Bewusst wurde auf Bewirtung jeglicher Art verzichtet – auch, wenn es zumindest im Freien erlaubt gewesen wäre. „Das wäre gegenüber anderen Veranstaltern aber unfair gewesen“, so Elke Knöller. Auch Musik aus der Konserve als Ersatz für die Live-Auftritte gab es nicht. Und der Nikolaus sagte seine Besuche ebenfalls ab. Sonst las er den Kindern immer eine Geschichte vor und verteilte Äpfel.
All diese Einschränkungen drückten die Besucherzahlen natürlich, was sich wiederum im Umsatz deutlich niederschlug. Nur etwa 200 Kunden wurden gezählt. Normalerweise kommen doppelt so viele Möglinger und Auswärtige an diesem Tag ins CVJM-Haus. In Spitzenjahren wurden über 6000 Euro an Erlösen erzielt. Geld, das zu 100 Prozent an Hilfsprojekte gespendet und für die eigene Jugendarbeit verwendet wurde. Der diesjährige Kassensturz steht noch aus. „Wir sind den Umständen entsprechend zufrieden“, versicherte Knöller trotzdem.

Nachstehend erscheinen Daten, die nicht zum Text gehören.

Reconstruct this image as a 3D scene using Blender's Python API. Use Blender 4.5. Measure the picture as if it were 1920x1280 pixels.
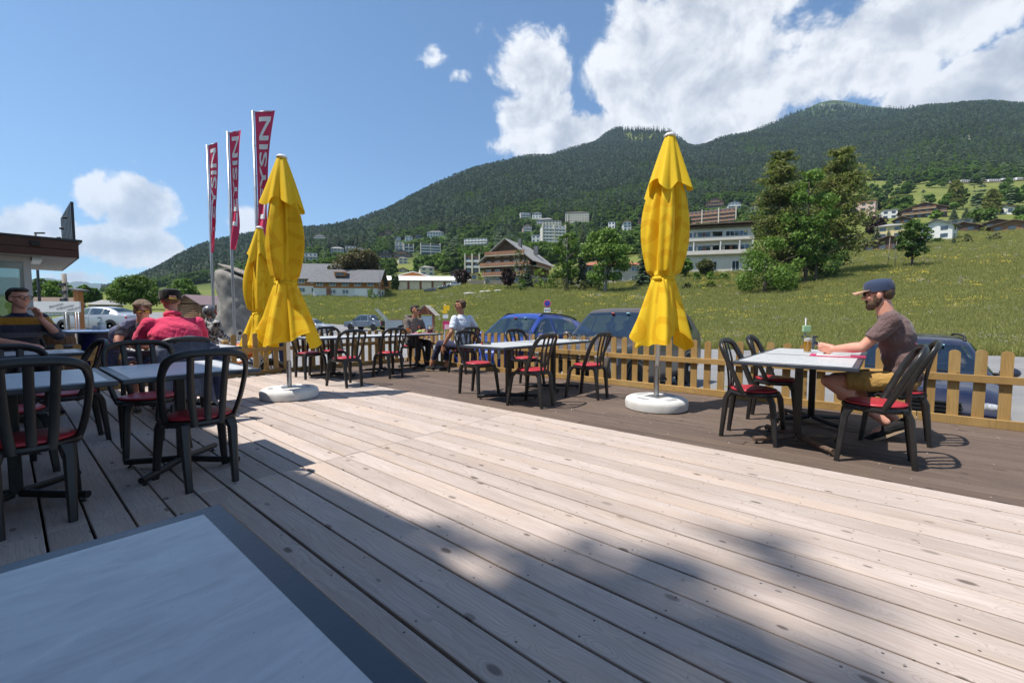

Die Besuche auf dem Markt fielen auch kürzer aus als sonst: Die Gäste verschafften sich rasch einen Überblick über das Angebot an adventlicher Dekoration. Engel und Kerzenständer aus Holz und Keramik, Gestricktes und Gehäkeltes und Gutsle gab es zu kaufen. Alles wurde in Hand- und Heimarbeit von CVJM-Mitgliedern gemacht. Händlerware war nicht zu finden. Einzige Ausnahmen: fair gehandelte Schokolade, Honig und Kaffee vom Eine-Welt-Laden. Nach einem kurzen Schwätzle traten die Marktbesucher meist gleich wieder den Heimweg an.
Hundert Beutel voller Gutsle
Stundenlang haben vor allem die Möglingerinnen in der Küche gestanden und Plätzchen im Akkord gebacken. Mindestens zwei Dutzend unterschiedliche Sorten waren im Angebot. 100 statt sonst 140 Beutel wurden schließlich befüllt. Die Produktion hatte man im Vorfeld bewusst gedrosselt, weil angesichts der Umstände schon im Vorfeld mit weniger Publikum gerechnet worden war. „Wir konnten ja nicht abschätzen, wer überhaupt noch aus dem Haus geht“, sagte Elke Knöller. Seit den Sommerferien wurden Sterne und Figuren aus Holz an den Werkbänken gesägt und gedrechselt, klapperten die Nadeln, wurde Christbaumschmuck aus Stroh und Papier gebastelt. Die Renner waren aber auch dieses Jahr die Adventskränze und -gestecke mit roten Kerzen und roter Deko. Dafür stehen viele Möglinger gerne schon vor der Eröffnung des Nikolausmarktes Schlange – sogar zu Corona-Zeiten. Gebunden wurden die kleinen Kunstwerke aus frischen Zweigen und unter Vorschlägen von drei Floristinnen ausschließlich von 25 Ehrenamtlichen. In sechs Tagen mit teilweise bis zu zehn Stunden-Schichten entstanden 120 Kränze, Gestecke, Töpfchen und Sträuße, mit denen sich die Käufer auch den typisch harzigen Duft zur Weihnachtszeit nach Hause holten und damit dann doch noch etwas vorweihnachtliche Stimmung.